Men will still man the mine, a three-month salvage operation will be needed to “put the mine to bed,” involving bringing equipment to the surface, ensuring methane gas cannot not escape and that waterways are not polluted.

But afterwards the pit will fall silent.

There are plans for a sell-off of the site which could have a future as a sports complex, a business centre, a housing complex or even a major industrial plant.

The Tower Colliery board and the Welsh Assembly Government are working on plans to ensure the site continues to bring jobs and prosperity to the Cynon Valley.

The mine employs 260 workers, of which 190 are miners.

Around 70 will transfer to the nearby Aberpergwm drift mine, which is run by AIM-listed company Energybuild.

Tyrone O’Sullivan said, “The first transfer could be followed by a second and third round.”

But, while the pit may finally disappear, Tower will always have a place in history.

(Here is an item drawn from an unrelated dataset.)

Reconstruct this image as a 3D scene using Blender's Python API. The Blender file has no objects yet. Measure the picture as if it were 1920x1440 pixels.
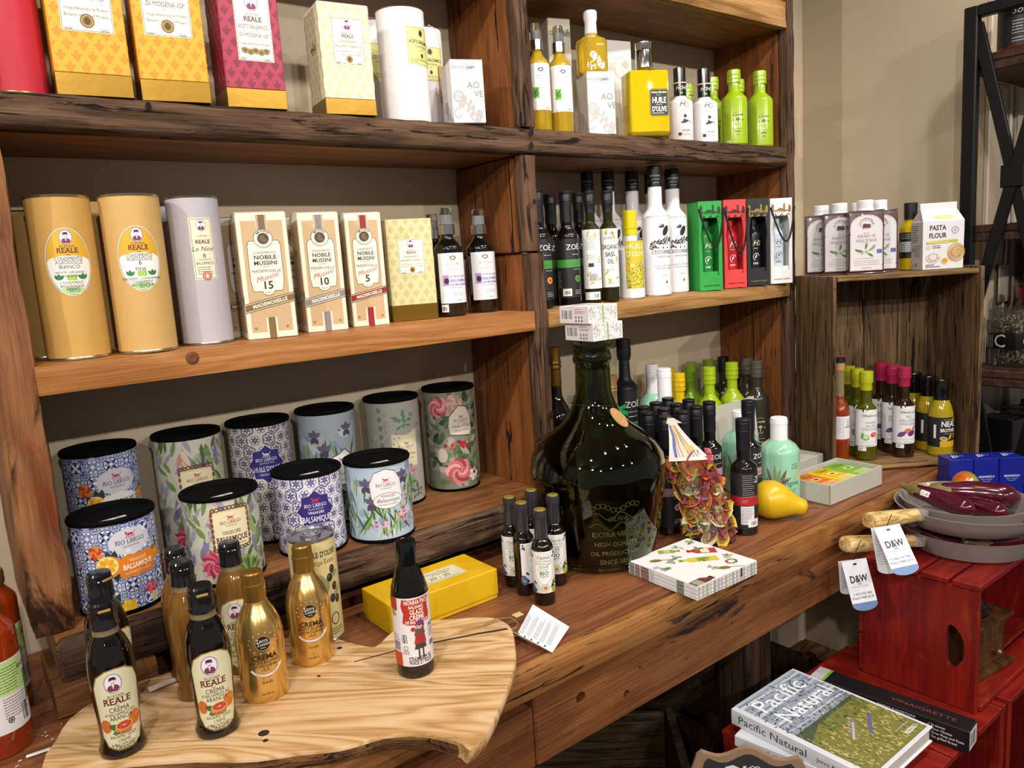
import bpy, bmesh, math, random
from mathutils import Vector, Matrix, noise
from mathutils.geometry import tessellate_polygon
random.seed(11)
SC = bpy.context.scene
COL = SC.collection
PI = math.pi
# ------------------------------------------------------------------ camera, world, lights, exposure
cam_d = bpy.data.cameras.new('camera')
cam = bpy.data.objects.new('camera', cam_d)
COL.objects.link(cam)
cam_d.sensor_width = 36.0
cam_d.lens = 1432.0 / 1920.0 * 36.0
cam_d.clip_start = 0.02
yaw, pitch, roll = 0.65282, 0.153853, 0.065267
fw = Vector((math.sin(yaw) * math.cos(pitch), math.cos(yaw) * math.cos(pitch), -math.sin(pitch)))
r0 = Vector((math.cos(yaw), -math.sin(yaw), 0))
d0 = fw.cross(r0)
rt = math.cos(roll) * r0 + math.sin(roll) * d0
dn = -math.sin(roll) * r0 + math.cos(roll) * d0
m = Matrix((rt, -dn, -fw)).transposed().to_4x4()
m.translation = Vector((0, 0, 1.478))
cam.matrix_world = m
SC.camera = cam
SC.view_settings.view_transform = 'Standard'
SC.view_settings.look = 'None'
SC.view_settings.exposure = 0.0
SC.view_settings.gamma = 1.0
SC.view_settings.use_curve_mapping = False
wd = bpy.data.worlds.new('world')
SC.world = wd
wd.use_nodes = True
wd.node_tree.nodes['Background'].inputs[0].default_value = (1.0, 0.95, 0.92, 1)
wd.node_tree.nodes['Background'].inputs[1].default_value = 0.22
def spot(name, loc, target, power, angle=70, blend=0.6, rad=0.035, color=(1, 0.94, 0.86)):
 d = bpy.data.lights.new(name, 'SPOT')
 d.energy = power
 d.spot_size = math.radians(angle)
 d.spot_blend = blend
 d.shadow_soft_size = rad
 d.color = color
 o = bpy.data.objects.new(name, d)
 COL.objects.link(o)
 o.location = loc
 o.rotation_euler = (Vector(target) - Vector(loc)).to_track_quat('-Z', 'Y').to_euler()
 return o
# ceiling track spots: a near row that rakes the shelves steeply, a far row that reaches under the boards
for i, (x, tx) in enumerate([(-0.25, 0.25), (0.75, 0.75), (1.45, 1.5), (2.0, 1.95)]):
 spot('track_spot_near', (x, 0.22, 2.85), (tx, 1.15, 1.15), 42, 80)
for i, (x, tx) in enumerate([(-1.6, 0.2), (-0.2, 0.6), (1.2, 1.2), (2.3, 1.9)]):
 spot('track_spot_far', (x, -2.3, 2.85), (tx, 1.3, 1.3), 108, 55)
for i, (x, y, tx, ty, tz) in enumerate([(-1.9, -1.2, 2.36, 1.05, 1.75), (-2.2, 0.2, 2.36, 1.1, 1.5)]):
 spot('side_fill_spot', (x, y, 2.85), (tx, ty, tz), 150, 75, 1.0)  # fill spots added to brighten the right wall, not part of the track
# ------------------------------------------------------------------ helpers
def h(s, a=1.0):
 def f(v):
  v /= 255.0
  return v / 12.92 if v <= 0.04045 else ((v + 0.055) / 1.055) ** 2.4
 return (f(int(s[0:2], 16)), f(int(s[2:4], 16)), f(int(s[4:6], 16)), a)
MATS = {}
def mat(name, col=(0.8, 0.8, 0.8, 1), rough=0.5, metal=0.0, trans=0.0, ior=1.45, coat=0.0, spec=0.5, bump=0.0, bscale=60, var=0.0, alpha=1.0):
 if name in MATS:
  return MATS[name]
 if isinstance(col, str):
  col = h(col)
 m = bpy.data.materials.new(name)
 m.use_nodes = True
 nt = m.node_tree
 b = nt.nodes['Principled BSDF']
 b.inputs['Base Color'].default_value = col
 b.inputs['Roughness'].default_value = rough
 b.inputs['Metallic'].default_value = metal
 b.inputs['Transmission Weight'].default_value = trans
 b.inputs['IOR'].default_value = ior
 b.inputs['Coat Weight'].default_value = coat
 b.inputs['Coat Roughness'].default_value = 0.05
 b.inputs['Specular IOR Level'].default_value = spec
 b.inputs['Alpha'].default_value = alpha
 if bump or var:
  tc = nt.nodes.new('ShaderNodeTexCoord')
  nz = nt.nodes.new('ShaderNodeTexNoise')
  nz.inputs['Scale'].default_value = bscale
  nz.inputs['Detail'].default_value = 5
  nt.links.new(tc.outputs['Object'], nz.inputs['Vector'])
  if bump:
   bp = nt.nodes.new('ShaderNodeBump')
   bp.inputs['Strength'].default_value = bump
   bp.inputs['Distance'].default_value = 0.002
   nt.links.new(nz.outputs['Fac'], bp.inputs['Height'])
   nt.links.new(bp.outputs['Normal'], b.inputs['Normal'])
  if var:
   mx = nt.nodes.new('ShaderNodeMix')
   mx.data_type = 'RGBA'
   mx.inputs['A'].default_value = tuple(c * (1 - var) for c in col[:3]) + (1,)
   mx.inputs['B'].default_value = tuple(min(1, c * (1 + var)) for c in col[:3]) + (1,)
   nt.links.new(nz.outputs['Fac'], mx.inputs['Factor'])
   nt.links.new(mx.outputs['Result'], b.inputs['Base Color'])
 MATS[name] = m
 return m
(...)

O’Sullivan said, “People would say to me at the beginning, ‘You’ll be lucky to get three years out of that pit Ty’, but here we are 13 years later.

“It only goes to show that people can take control of their own job instead of standing in the corner, moaning and groaning.”

The Tower story is also aimed at being inspirational.

Tower director Ken Davies said, “We wanted to give profits back to workers and in the first few years we paid a dividend to the shareholders too.

“Even now average pay is better than most in the area.

“In a place of high unemployment, to have solid jobs has been a boost to the community generally.”

The company has also tried to share its wealth around, helping in a small way to regenerate another crisis-threatened community in West Wales.

When a clothing factory closed in Fishguard in 2003, they bought a coal merchants in the town to offer alternative jobs – and help Tower’s export drive into Ireland.

“We saw it as something positive to do, for Tower as well as for Fishguard, “ said Mr Davies.

Also, since the colliery was taken over, around £250,000 has been donated to local causes. Youth football and rugby teams, Aberdare’s annual carnival, a riding club for the disabled and a hospice have been among the beneficiaries.